Hi,
I experienced an issue in our port, which I suspected due to bugs
in ptr_difference_const & split_address_to_core_and_offset. Basically,
ptr_difference_const, called by ivopts pass, tries to evaluate 
whether e1 & e2 differ by a const. In this example,

e1 is (addr_expr (mem_ref (ssa_name1, 8))
e2 is just ssa_name1.

It is obvious to me that ptr_difference_const should return true. But
it calls split_address_to_core_and_offset to split e1 to some base pointer
and offset. split_addess_to_core_and_offset in turn calls get_inner_reference
to do it. get_inner_reference cannot handle (mem_ref (ssa_name1, 8)),
it just returns the same expression back. 

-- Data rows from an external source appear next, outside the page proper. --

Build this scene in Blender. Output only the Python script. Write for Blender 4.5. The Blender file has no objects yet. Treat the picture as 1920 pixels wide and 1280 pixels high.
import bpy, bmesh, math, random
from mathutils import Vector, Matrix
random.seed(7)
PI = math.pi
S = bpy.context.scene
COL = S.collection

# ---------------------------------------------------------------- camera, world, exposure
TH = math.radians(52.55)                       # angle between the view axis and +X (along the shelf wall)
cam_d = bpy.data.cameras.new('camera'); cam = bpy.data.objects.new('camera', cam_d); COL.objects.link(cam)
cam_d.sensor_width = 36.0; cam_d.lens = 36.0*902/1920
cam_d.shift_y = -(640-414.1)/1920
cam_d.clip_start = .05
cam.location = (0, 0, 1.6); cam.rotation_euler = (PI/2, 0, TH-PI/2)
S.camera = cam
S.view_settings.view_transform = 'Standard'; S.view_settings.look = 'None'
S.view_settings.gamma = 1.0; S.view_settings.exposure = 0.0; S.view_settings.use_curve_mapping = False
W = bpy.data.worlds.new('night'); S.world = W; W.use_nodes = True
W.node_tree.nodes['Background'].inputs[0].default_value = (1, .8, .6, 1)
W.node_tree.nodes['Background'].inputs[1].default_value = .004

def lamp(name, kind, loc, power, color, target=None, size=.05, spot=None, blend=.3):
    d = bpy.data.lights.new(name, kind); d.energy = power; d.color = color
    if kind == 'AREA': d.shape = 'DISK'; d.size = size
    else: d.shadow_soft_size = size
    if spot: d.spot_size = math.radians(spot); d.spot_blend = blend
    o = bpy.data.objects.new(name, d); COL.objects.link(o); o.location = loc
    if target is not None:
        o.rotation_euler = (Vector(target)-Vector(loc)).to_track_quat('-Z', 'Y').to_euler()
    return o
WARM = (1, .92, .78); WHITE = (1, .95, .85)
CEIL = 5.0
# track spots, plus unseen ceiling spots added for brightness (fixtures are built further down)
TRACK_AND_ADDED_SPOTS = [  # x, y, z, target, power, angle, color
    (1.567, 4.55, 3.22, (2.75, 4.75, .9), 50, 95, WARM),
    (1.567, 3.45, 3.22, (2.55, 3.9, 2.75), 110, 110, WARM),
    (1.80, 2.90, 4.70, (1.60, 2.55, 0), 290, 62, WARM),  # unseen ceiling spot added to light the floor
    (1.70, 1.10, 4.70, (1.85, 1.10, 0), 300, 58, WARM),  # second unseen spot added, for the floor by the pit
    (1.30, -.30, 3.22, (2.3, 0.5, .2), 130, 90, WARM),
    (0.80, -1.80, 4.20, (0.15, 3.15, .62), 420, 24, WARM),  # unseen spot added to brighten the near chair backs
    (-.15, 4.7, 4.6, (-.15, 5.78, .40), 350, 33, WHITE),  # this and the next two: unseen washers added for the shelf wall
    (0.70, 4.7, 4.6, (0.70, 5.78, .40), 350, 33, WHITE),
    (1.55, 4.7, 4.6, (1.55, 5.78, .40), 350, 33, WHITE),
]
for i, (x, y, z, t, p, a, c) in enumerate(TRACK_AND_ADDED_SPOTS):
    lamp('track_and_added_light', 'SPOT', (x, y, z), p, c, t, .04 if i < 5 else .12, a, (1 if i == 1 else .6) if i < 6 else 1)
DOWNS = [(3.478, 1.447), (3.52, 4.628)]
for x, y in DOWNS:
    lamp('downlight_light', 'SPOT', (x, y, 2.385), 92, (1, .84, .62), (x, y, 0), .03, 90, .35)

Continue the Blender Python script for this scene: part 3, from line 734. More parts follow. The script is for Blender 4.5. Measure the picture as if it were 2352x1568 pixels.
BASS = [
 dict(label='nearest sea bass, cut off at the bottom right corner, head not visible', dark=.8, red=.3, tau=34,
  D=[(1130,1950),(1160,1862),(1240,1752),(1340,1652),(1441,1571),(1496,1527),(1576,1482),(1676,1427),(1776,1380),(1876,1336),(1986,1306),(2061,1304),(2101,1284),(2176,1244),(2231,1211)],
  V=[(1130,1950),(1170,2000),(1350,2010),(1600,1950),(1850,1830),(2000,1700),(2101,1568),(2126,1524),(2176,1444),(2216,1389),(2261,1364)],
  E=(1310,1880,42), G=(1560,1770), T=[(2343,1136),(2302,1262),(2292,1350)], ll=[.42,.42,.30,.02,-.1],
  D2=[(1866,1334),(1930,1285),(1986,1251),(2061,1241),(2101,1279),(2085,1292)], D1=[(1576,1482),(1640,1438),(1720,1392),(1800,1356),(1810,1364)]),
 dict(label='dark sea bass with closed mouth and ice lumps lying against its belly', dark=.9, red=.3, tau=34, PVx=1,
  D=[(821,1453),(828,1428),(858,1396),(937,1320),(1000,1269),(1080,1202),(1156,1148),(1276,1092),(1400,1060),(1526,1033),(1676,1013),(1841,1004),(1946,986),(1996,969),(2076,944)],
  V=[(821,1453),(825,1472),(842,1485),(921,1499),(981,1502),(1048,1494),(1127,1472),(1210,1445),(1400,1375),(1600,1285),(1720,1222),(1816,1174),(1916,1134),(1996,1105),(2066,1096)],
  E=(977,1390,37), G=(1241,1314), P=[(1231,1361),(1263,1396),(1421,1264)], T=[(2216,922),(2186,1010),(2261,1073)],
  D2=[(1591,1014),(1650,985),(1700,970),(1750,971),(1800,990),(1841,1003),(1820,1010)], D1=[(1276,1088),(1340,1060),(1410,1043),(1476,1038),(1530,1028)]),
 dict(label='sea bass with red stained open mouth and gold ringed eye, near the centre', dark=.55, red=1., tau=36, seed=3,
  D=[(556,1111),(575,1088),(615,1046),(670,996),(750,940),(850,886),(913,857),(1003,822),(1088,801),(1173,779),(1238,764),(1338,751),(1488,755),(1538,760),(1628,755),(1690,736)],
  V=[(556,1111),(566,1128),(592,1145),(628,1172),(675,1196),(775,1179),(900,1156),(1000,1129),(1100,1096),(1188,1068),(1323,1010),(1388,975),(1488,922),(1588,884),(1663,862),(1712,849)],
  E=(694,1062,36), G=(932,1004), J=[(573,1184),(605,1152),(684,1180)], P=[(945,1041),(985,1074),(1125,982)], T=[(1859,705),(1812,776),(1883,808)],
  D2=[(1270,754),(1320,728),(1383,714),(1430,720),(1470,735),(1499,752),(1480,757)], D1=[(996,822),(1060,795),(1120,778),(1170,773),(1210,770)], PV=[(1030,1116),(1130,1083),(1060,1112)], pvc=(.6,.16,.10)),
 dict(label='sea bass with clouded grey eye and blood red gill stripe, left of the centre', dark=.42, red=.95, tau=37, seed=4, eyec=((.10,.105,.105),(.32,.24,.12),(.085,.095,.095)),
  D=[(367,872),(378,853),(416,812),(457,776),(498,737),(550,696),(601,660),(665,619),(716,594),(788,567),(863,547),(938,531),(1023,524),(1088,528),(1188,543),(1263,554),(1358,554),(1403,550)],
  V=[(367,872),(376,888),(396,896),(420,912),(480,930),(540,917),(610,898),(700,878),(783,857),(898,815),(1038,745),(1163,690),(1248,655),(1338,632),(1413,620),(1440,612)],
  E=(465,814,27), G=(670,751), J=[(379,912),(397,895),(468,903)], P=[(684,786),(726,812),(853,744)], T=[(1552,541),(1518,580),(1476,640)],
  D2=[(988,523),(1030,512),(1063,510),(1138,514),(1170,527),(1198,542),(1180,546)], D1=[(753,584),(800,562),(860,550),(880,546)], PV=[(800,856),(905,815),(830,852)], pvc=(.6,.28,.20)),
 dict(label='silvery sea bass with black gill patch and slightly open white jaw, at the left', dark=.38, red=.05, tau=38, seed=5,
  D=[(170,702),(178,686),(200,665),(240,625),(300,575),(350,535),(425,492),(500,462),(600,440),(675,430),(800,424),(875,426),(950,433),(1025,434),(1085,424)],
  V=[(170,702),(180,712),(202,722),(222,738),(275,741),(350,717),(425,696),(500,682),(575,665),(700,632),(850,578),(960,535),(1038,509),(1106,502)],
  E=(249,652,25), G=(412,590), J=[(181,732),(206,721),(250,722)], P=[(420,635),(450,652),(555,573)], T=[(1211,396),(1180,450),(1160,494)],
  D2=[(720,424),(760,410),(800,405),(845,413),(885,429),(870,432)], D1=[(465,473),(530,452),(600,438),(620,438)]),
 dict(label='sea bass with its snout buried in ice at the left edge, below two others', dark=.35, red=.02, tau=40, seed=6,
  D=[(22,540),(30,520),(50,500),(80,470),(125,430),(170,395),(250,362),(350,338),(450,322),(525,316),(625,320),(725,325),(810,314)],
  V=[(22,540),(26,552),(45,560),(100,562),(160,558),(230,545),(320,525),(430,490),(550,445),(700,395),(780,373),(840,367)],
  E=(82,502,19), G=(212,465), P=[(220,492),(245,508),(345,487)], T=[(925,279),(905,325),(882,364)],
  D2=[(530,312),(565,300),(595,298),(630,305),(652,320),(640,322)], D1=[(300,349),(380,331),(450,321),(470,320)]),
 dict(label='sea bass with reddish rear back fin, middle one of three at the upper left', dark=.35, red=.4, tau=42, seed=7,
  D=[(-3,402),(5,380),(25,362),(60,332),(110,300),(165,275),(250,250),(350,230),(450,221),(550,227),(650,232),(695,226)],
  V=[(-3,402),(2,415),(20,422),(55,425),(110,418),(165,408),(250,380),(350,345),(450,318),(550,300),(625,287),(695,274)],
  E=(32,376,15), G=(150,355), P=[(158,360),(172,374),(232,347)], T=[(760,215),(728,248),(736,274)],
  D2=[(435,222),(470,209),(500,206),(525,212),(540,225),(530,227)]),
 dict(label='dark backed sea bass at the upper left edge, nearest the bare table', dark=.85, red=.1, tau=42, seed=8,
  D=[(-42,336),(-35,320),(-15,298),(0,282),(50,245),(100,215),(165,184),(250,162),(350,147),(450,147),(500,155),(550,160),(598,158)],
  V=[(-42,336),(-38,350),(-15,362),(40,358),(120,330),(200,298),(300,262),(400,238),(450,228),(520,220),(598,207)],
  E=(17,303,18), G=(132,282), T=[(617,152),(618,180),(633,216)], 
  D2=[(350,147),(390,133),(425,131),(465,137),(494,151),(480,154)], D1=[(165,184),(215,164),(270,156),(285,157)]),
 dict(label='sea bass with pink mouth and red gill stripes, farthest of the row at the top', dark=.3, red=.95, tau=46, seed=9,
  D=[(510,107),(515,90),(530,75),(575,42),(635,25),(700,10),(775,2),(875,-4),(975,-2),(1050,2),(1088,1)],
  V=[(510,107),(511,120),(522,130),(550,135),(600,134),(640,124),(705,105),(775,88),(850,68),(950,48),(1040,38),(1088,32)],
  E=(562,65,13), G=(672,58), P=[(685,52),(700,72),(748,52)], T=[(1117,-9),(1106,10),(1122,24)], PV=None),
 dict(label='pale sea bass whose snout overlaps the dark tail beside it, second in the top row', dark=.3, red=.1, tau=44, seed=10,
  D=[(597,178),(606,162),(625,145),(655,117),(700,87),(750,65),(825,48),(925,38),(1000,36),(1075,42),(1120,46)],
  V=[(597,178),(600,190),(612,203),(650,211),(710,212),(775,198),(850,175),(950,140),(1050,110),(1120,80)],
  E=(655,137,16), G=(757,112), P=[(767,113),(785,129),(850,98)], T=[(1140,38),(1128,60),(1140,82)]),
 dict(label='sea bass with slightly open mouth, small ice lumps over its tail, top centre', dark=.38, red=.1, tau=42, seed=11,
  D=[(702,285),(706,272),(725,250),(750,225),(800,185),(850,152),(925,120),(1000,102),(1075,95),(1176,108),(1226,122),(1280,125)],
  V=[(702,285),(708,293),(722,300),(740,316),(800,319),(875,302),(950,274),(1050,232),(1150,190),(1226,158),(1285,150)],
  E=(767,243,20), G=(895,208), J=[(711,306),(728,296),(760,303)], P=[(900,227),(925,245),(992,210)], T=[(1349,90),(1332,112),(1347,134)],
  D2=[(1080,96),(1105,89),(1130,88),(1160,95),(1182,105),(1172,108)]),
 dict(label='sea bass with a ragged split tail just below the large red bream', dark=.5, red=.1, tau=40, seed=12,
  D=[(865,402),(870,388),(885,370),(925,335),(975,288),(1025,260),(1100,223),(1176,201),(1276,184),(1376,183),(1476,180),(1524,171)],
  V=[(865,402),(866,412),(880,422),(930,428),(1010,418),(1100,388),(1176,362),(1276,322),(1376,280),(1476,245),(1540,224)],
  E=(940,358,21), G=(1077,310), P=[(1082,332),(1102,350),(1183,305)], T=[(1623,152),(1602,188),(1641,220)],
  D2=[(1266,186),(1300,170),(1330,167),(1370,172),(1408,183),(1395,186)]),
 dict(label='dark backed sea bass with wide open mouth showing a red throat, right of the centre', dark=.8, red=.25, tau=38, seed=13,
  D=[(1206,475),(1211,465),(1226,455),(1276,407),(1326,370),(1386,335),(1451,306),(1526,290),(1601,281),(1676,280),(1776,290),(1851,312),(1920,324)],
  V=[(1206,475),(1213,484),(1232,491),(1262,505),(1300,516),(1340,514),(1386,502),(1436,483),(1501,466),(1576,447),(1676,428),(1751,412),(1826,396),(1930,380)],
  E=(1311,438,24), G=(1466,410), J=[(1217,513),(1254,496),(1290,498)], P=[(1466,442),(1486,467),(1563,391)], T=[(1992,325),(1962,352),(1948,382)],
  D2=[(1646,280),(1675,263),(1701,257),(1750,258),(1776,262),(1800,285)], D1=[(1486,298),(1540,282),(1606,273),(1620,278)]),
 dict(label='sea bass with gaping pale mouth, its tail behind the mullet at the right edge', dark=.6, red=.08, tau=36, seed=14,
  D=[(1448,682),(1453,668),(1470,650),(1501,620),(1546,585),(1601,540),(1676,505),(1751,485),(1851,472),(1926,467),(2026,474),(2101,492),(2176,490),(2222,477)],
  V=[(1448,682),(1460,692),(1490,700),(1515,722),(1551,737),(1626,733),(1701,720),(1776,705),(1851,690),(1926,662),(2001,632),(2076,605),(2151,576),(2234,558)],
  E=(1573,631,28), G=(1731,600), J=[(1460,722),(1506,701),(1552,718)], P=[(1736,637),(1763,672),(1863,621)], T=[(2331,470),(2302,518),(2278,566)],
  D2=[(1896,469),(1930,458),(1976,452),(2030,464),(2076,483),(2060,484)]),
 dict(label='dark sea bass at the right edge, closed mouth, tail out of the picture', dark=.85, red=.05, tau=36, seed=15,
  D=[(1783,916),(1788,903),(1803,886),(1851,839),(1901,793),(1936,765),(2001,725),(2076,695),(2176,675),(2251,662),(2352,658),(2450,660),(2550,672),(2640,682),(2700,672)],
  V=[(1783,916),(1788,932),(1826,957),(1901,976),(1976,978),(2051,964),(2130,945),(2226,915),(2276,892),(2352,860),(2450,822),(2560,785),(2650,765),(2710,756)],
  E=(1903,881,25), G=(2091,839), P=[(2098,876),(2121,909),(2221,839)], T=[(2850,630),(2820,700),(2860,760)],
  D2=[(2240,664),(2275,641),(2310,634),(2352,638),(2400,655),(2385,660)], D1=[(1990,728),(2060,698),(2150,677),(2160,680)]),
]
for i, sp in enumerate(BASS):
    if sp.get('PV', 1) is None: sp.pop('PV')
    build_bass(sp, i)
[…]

get_inner_reference function
        case MEM_REF:
          /* Hand back the decl for MEM[&decl, off].  */
          if (TREE_CODE (TREE_OPERAND (exp, 0)) == ADDR_EXPR)
            {
              tree off = TREE_OPERAND (exp, 1);
              if (!integer_zerop (off))
                {
                  double_int boff, coff = mem_ref_offset (exp);
                  boff = coff.alshift (BITS_PER_UNIT == 8
                                       ? 3 : exact_log2 (BITS_PER_UNIT),
                                       HOST_BITS_PER_DOUBLE_INT);
                  bit_offset += boff;
                }
              exp = TREE_OPERAND (TREE_OPERAND (exp, 0), 0);
            }
          goto done;

Then in ptr_difference_const, we get core1 as (mem_ref (ssa_name1, 8))
and toffset1 is empty. ptr_difference_const will return false as result.

There is another possible bug in ptr_difference_const. If one of toffset1
& toffset2 is true, why it returns false?  The comment doesn't make sense
to me. In this example, toffset1 should be 8 and toffset2 should be empty.
No way it should return false.

  else if (toffset1 || toffset2)
    {
     /* If only one of the offsets is non-constant, the difference cannot
        be a constant.  */
      return false;
    }


Any comment? I would like to submit a patch for it. The problem is I don't
have an reproducible example on x86 or other public targets. I ran through
the x86-64 tests and didn't hit a single case that meets this condition.
e1 is (addr_expr (mem_ref (ssa_name1, 8))
e2 is just ssa_name1.
Not sure about other targets though.